The Chinese economy, which suffered a slowdown this year, won't head for a hard-landing, and recent economic indicators showed that China was already on a moderate recovery path, UBS China economist Tao Wang said here on Thursday.
"For 2013, we label it a year of recovery.... Our forecast is that China's GDP growth will go up from about 7.6 percent this year to about 8 percent next year. The recovery will be mainly driven by some cynical recovery as well as government policies," she told reporters on a call-in media conference.
Wang said three important domestic factors -- increasing infrastructure spending, a moderate recovery in the property market and the end of de-stocking -- will help sustain economic growth and push growth slightly higher next year than this year.
She expected government policy support, which has been in place since the spring of this year, will continue to play its role. That is reflected by increasing infrastructure spending, which has been supported by increase credit into the economy.
"Over the last few months, the credit growth as well as infrastructure investment growth have both speeded up. In our view, this kind of recovery will continue and help infrastructure investment to be sustained next year," she said.
The second reason for the recovery is a rebound in the property sector in China, she said. The Chinese government, since two years ago, has tightened the policies on the property sector with home purchase restrictions and higher down-payment requirement for mortgage.
Since the beginning of this year, the approval of the homebuyers' first mortgage has been eased. Mortgage rates have been lowered a couple of times.
Though the restriction was still in the place, yet the market sentiment has been improving since this spring, Wang observed. Sales in the property, especially in residential, improved since April or May this year. "We consider the property sector the most important sector in the Chinese economy. The recovery in the property market laid the ground for the overall recovery in China. "
The third reason for the recovery is the end of the de-stocking. There were many reports of excessive capacity and the buildup of inventory in many sectors earlier this year. But as some sectors began to recover, the de-stocking momentum has faded and the de- stocking will probably end next year, she said.
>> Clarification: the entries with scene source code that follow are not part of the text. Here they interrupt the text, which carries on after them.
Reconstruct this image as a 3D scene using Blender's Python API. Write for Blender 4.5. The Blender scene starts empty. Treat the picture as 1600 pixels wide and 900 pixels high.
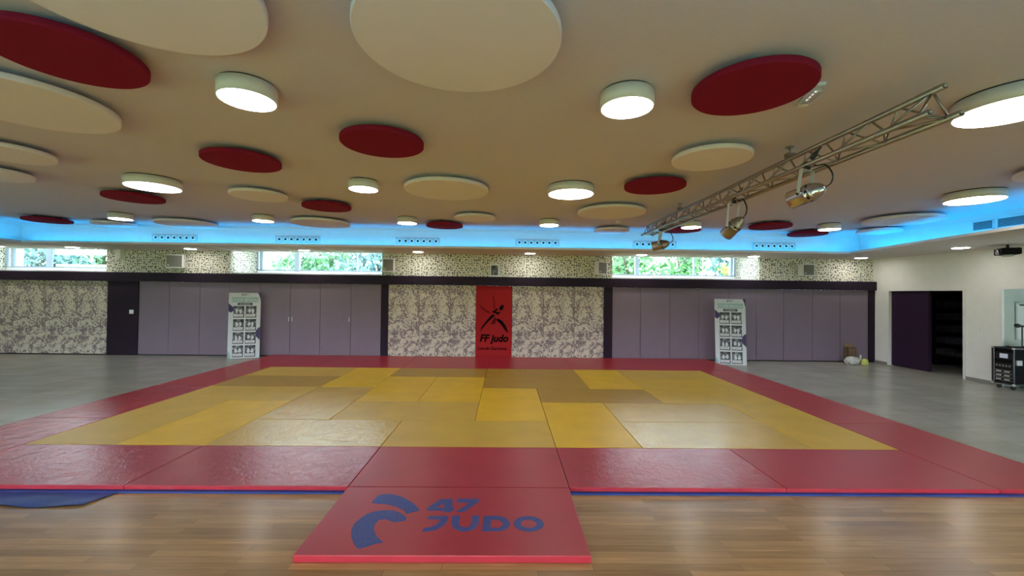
import bpy, bmesh, math, random
from mathutils import Vector, Matrix
random.seed(7)
C = bpy.context.scene.collection
sc = bpy.context.scene
PI = math.pi

# ------------------------------------------------------------------ camera, world, exposure
cam_data = bpy.data.cameras.new('camera'); cam = bpy.data.objects.new('camera', cam_data); C.objects.link(cam)
cam_data.sensor_width = 36.0; cam_data.lens = 658.06/1600*36.0; cam_data.clip_start = 0.05
yaw, pitch, roll = .0158, .0131, .0121
fwd = Vector((math.sin(yaw)*math.cos(pitch), math.cos(yaw)*math.cos(pitch), math.sin(pitch)))
right = Vector((math.cos(yaw), -math.sin(yaw), 0)); up = right.cross(fwd)
r2 = right*math.cos(roll)+up*math.sin(roll); u2 = up*math.cos(roll)-right*math.sin(roll)
cam.matrix_world = Matrix(((r2.x, u2.x, -fwd.x, 1.3966), (r2.y, u2.y, -fwd.y, -2.8469), (r2.z, u2.z, -fwd.z, 1.81), (0, 0, 0, 1)))
sc.camera = cam
LAMP_STRENGTH = 15.0
LED_STRENGTH = 31.0
SKY_STRENGTH = 15.0
w = bpy.data.worlds.new('sky'); sc.world = w; w.use_nodes = True
bg = w.node_tree.nodes['Background']; bg.inputs[0].default_value = (.80, .92, 1.0, 1); bg.inputs[1].default_value = SKY_STRENGTH
sc.view_settings.view_transform = 'Standard'; sc.view_settings.look = 'None'
sc.view_settings.exposure = 0.2; sc.view_settings.gamma = 1.0; sc.view_settings.use_curve_mapping = False
sc.cycles.use_denoising = True
sc.cycles.max_bounces = 10; sc.cycles.diffuse_bounces = 6; sc.cycles.transparent_max_bounces = 12
sc.cycles.caustics_reflective = False; sc.cycles.caustics_refractive = False
sc.cycles.sample_clamp_indirect = 6.0

# ------------------------------------------------------------------ materials
def lin(c):
    return tuple((x/12.92 if x <= .04045 else ((x+.055)/1.055)**2.4) for x in [v/255 for v in c])+(1.0,)
class NT:
    def __init__(s, name):
        s.m = bpy.data.materials.new(name); s.m.use_nodes = True; s.t = s.m.node_tree
        s.b = s.t.nodes['Principled BSDF']; s.tc = None
    def n(s, typ, **kw):
        nd = s.t.nodes.new(typ)
        for k, v in kw.items():
            if k.startswith('i_'):
                nd.inputs[k[2:].replace('_', ' ')].default_value = v
            else: setattr(nd, k, v)
        return nd
    def l(s, a, b): s.t.links.new(a, b)
    def coord(s, scale=(1, 1, 1), rot=(0, 0, 0), loc=(0, 0, 0)):
        if s.tc is None: s.tc = s.n('ShaderNodeTexCoord')
        mp = s.n('ShaderNodeMapping'); mp.inputs['Scale'].default_value = scale; mp.inputs['Rotation'].default_value = rot; mp.inputs['Location'].default_value = loc
        s.l(s.tc.outputs['Object'], mp.inputs[0]); return mp.outputs[0]
    def ramp(s, fac, stops, interp='LINEAR'):
        r = s.n('ShaderNodeValToRGB'); r.color_ramp.interpolation = interp
        e = r.color_ramp.elements
        while len(e) < len(stops): e.new(.5)
        for q, (p, c) in zip(e, stops): q.position = p; q.color = c
        s.l(fac, r.inputs[0]); return r.outputs[0]
    def noise(s, vec, scale, detail=3, rough=.5, dist=0):
        nd = s.n('ShaderNodeTexNoise'); nd.inputs['Scale'].default_value = scale; nd.inputs['Detail'].default_value = detail
        nd.inputs['Roughness'].default_value = rough; nd.inputs['Distortion'].default_value = dist
        s.l(vec, nd.inputs['Vector']); return nd.outputs['Fac']
    def mix(s, fac, a, b, mode='MIX'):
        m = s.n('ShaderNodeMix', data_type='RGBA', blend_type=mode)
        for i, v in ((0, fac), (6, a), (7, b)):
            if hasattr(v, 'is_output'): s.l(v, m.inputs[i])
            else: m.inputs[i].default_value = v
        return m.outputs[2]
    def math(s, op, a, b=0.0):
        m = s.n('ShaderNodeMath', operation=op)
        for i, v in ((0, a), (1, b)):
            if hasattr(v, 'is_output'): s.l(v, m.inputs[i])
            else: m.inputs[i].default_value = v
        return m.outputs[0]
    def bump(s, h, strength=.2, dist=.01):
        b = s.n('ShaderNodeBump'); b.inputs['Strength'].default_value = strength; b.inputs['Distance'].default_value = dist
        s.l(h, b.inputs['Height']); s.l(b.outputs[0], s.b.inputs['Normal'])
    def base(s, v):
        if hasattr(v, 'is_output'): s.l(v, s.b.inputs['Base Color'])
        else: s.b.inputs['Base Color'].default_value = v
    def set(s, **kw):
        for k, v in kw.items(): s.b.inputs[k.replace('_', ' ')].default_value = v
        return s

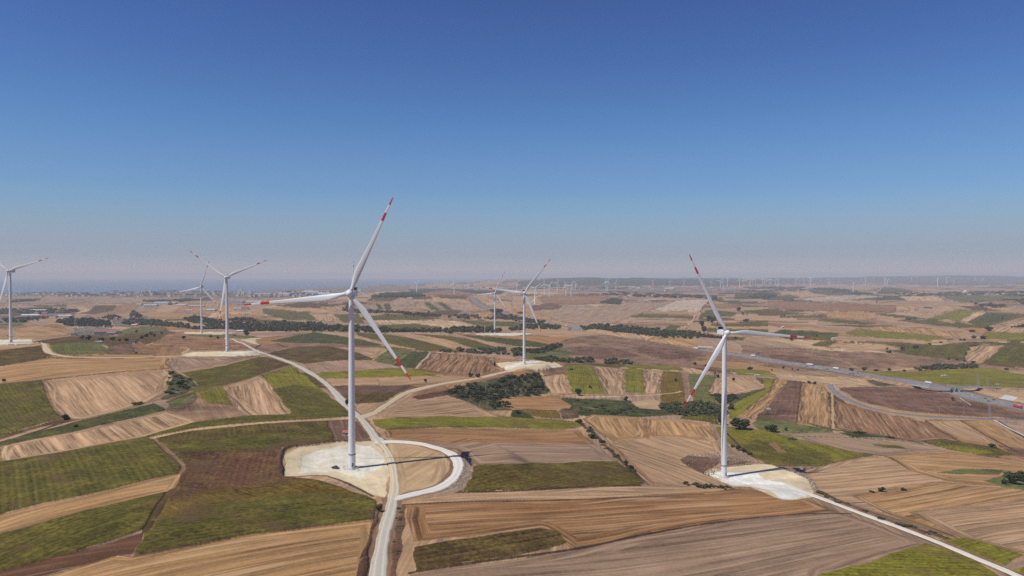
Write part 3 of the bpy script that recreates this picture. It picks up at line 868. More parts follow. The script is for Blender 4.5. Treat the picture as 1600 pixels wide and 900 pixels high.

Wang also said the improvement of Chinese export in the last two or three months is unlikely to continue given the uncertainties remaining in the Euro-zone and in the U.S. regarding the fiscal cliff.
"So, in other words, the recovery in China is not going to be an export-led recovery, but mainly a domestically-led recovery."
As to the inflation, Wang expected inflation to pick up from the fourth quarter this year, and rising inflation is mainly driven by another food cycle and rising prices of commodities and grain. She also predicted that the Chinese government will continue pushing forward some of the price reform, in such areas as utilities.
"So we expect CPI inflation to average at about 3.5 percent next year, compared to 2.7 percent this year," she said.
Wang also believed that there would be no more interest rate cut in the coming year. "If anything, we see a risk of possible interest rate hike in the second half of 2013, as inflation rises above 3.5 percent. The benchmark deposit rate right now is at 3 percent, so if the inflation rise above 3.5 percent, there would be a risk for interest rate increase," she added.